From down- +‎ grade.

Pronunciation

  • (noun) IPA(key): /ˈdaʊnˌɡɹeɪd/
  • (file)
  • (verb) IPA(key): /ˌdaʊnˈɡɹeɪd/
  • (file)
  • Rhymes: (verb) -eɪd
  • Hyphenation: down‧grade

Noun

downgrade (plural downgrades)

  1. A reduction of a rating, as a financial or credit rating.
  2. A downhill gradient on a road or railway.
    • 1960 April, “English Electric diesels for the Sudan Railways”, in Trains Illustrated, page 218:
      [...] dynamic braking is fitted to the 99-ton, 55 ft.-long locomotives to help control these otherwise vacuum-braked trains on the long, continuous downgrades encountered on the coastal route.
  3. A reduction in quality; a descent towards an inferior state.
    Coordinate term: comedown

Derived terms

Verb

downgrade (third-person singular simple present downgrades, present participle downgrading, simple past and past participle downgraded)

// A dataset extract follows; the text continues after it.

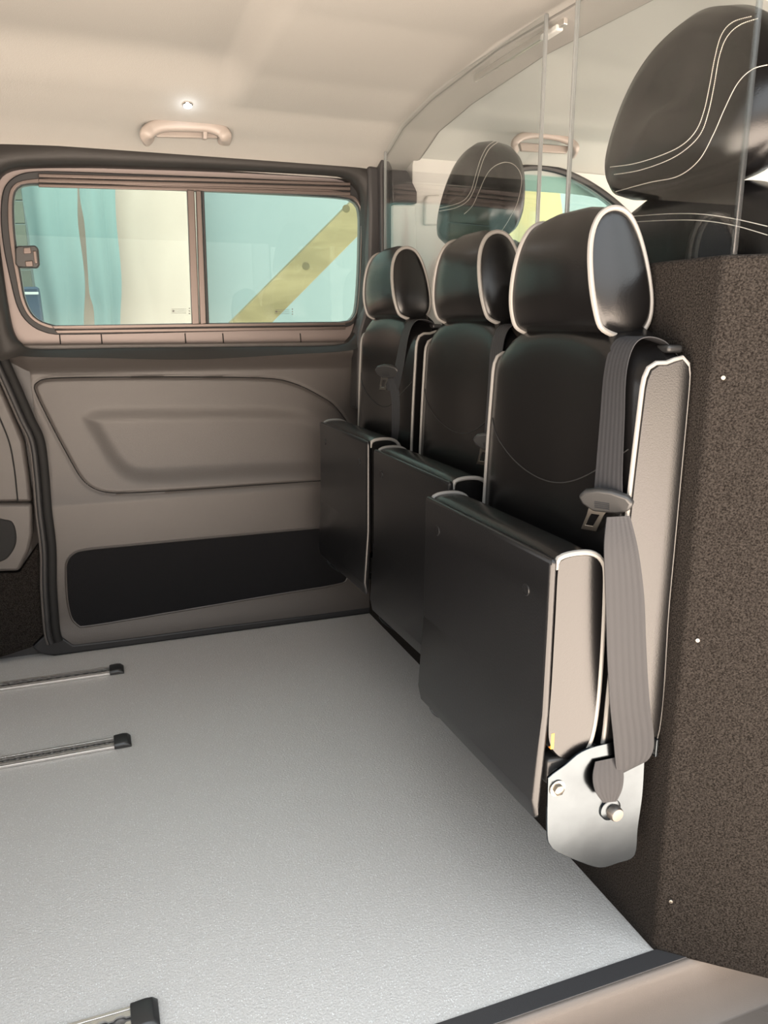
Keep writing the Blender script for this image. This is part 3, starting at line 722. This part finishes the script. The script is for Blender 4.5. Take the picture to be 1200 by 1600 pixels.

  1. To place lower in position.
    The stock was downgraded from ‘buy’ to ‘sell’.
  2. To reduce in complexity, or remove unnecessary parts; to dumb down.
    • 2012 June 26, Genevieve Koski, “Music: Reviews: Justin Bieber: Believe”, in The A.V. Club, archived from the original on 6 August 2020:
      More significantly, rigid deference to [Justin] Bieber’s still-young core fan base keeps things resolutely PG, with any acknowledgement of sex either couched in vague “touch your body” workarounds or downgraded to desirous hand-holding and eye-gazing.
  3. (transitive) To disparage.
    • 1978 April 29, Cindy Rizzo, “Unity of Divergence”, in Gay Community News, page 4:
      We cannot afford to downgrade the lifestyles of other lesbians; we cannot afford to portray lesbians thinly as drunken and bothersome separatists who push their views on "work-within-the-movement" dykes".
    • 1981, King Royer, Construction Manager in the 80's, page 278:
      Without downgrading my friends in the Building Trades, driving a nail or sawing a board is relatively simple.
  4. (meteorology) to reduce the official estimate of a storm's intensity.
  5. (computing) To revert software back to an older version.